La violence intégriste n’est pas l’apanage de l’islam mais des trois religions monothéistes, a-t-il affirmé en donnant des exemples d’actes «terroristes» qui datent d’avant 2001, d’intégristes chrétiens et juifs. Mais on constate, néanmoins une poussée de l’intégrisme radical en islam qui occupe l’esprit et les devants de la scène politique.
L’objet de cette intervention étant de mettre à contribution le concept de la masculinité dans le traitement de l’intégrisme radical.
L’intervenant s’est référé à Gramsci, qui lie la théorie marxiste à la psychanalyse, pour analyser le phénomène social et politique que représente l’intégrisme radical. Il a indiqué par ailleurs que l’idéologie a une résonance psychologique et psychosociale. «Elle oriente la représentation vers le symbole/le culturel», a-t-il signalé.
Réconcilier l’Université avec des sujets qui préoccupent la  société
Dans une déclaration à Libé, Mustapha Bencheikh, coordinateur de ce colloque international, nous a indiqué que pareilles assises visent à initier de nouvelles approches sur la question du genre social. Le fait de tenir ce colloque au sein de l’Université, «permettra une ouverture des intervenants sur les étudiants ainsi qu’un échange fructueux », a-t-il également affirmé, en précisant que ce colloque pourrait être une véritable occasion pour réconcilier l’Université avec des sujets qui préoccupent la  société en général et la société civile en particulier.

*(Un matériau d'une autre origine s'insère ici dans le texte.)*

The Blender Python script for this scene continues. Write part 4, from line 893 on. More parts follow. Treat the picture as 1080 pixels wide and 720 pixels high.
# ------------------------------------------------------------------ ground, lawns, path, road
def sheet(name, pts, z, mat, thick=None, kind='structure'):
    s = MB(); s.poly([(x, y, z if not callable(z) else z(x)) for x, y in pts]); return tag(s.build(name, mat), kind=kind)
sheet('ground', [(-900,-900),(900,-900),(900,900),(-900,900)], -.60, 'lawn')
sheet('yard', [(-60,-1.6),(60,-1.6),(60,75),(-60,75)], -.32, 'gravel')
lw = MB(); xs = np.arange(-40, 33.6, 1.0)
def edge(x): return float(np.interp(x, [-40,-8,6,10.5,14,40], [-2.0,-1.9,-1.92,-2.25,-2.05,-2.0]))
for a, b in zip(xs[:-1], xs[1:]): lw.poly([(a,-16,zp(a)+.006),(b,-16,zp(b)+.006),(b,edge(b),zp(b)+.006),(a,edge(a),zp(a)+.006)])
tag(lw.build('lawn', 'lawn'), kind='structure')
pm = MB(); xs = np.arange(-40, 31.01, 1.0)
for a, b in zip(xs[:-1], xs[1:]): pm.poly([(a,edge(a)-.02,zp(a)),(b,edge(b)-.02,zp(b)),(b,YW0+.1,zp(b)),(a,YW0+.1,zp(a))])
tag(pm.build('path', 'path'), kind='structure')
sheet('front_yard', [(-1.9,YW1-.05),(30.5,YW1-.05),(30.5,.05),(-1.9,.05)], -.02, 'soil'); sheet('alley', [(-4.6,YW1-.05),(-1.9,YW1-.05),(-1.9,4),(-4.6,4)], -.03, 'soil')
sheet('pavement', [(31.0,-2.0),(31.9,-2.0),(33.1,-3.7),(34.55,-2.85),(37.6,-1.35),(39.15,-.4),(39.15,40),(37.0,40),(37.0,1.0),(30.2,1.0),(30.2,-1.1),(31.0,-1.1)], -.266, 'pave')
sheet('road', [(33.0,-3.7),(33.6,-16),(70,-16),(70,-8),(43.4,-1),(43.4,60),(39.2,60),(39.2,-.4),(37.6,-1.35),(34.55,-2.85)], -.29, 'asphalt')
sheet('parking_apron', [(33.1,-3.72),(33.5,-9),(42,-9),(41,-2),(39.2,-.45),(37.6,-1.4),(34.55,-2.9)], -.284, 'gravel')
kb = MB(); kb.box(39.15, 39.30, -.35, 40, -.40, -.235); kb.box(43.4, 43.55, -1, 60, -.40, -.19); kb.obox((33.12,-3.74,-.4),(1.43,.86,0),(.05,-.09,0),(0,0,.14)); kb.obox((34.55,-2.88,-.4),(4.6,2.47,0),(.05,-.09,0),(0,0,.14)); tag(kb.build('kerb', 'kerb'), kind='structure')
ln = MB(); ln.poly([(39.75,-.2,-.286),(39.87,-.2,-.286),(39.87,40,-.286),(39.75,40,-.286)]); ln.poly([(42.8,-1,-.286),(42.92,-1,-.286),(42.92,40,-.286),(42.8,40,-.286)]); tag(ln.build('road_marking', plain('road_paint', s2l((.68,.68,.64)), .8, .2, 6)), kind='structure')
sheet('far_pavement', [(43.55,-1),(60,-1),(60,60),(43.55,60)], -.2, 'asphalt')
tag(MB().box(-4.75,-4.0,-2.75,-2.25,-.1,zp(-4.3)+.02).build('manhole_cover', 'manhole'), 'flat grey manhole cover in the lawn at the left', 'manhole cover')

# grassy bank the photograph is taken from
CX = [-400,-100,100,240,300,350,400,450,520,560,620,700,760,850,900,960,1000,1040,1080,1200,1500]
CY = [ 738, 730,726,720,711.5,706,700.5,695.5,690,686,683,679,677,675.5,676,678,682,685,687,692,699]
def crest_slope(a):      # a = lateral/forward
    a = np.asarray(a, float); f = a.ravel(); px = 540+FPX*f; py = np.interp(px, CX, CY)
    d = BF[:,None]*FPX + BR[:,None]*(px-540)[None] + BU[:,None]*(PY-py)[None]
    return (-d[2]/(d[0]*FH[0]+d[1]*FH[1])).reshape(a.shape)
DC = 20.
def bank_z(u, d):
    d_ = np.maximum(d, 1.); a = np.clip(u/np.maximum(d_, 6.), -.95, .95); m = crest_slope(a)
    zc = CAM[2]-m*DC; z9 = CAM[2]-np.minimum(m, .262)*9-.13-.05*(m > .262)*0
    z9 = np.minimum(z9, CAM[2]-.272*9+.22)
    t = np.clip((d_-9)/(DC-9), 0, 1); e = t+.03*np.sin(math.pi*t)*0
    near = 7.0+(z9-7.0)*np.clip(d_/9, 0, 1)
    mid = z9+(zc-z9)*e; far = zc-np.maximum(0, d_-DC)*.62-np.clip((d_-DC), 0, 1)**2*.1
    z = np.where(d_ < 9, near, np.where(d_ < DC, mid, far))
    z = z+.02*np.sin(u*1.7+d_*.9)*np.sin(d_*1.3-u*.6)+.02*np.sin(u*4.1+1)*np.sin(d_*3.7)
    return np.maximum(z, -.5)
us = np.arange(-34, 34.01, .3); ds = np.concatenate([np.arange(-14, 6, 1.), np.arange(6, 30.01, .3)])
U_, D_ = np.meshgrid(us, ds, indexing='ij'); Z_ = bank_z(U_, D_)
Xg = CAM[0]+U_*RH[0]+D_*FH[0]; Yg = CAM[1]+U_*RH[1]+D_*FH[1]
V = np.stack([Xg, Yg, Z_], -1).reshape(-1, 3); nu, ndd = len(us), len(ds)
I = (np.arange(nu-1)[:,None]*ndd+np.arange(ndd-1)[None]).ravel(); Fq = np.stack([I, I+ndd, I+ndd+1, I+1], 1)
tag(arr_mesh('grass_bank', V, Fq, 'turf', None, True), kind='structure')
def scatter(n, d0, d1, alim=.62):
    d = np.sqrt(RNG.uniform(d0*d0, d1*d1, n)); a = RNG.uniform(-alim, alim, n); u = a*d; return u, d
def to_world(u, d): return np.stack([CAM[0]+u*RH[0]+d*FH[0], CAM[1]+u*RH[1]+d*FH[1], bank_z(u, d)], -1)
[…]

Rappelons que les interventions ont oscillé entre l’académisme et le politique. Ainsi, environ trente universitaires-chercheurs et féministes engagées ont décliné leurs expériences et approches vis-à-vis de la question traitée. Signalons enfin que les débats qui ont eu lieu lors de cette rencontre internationale seront rassemblés dans un ouvrage qui sera publié dans les mois prochains, selon Mustapha Bencheikh.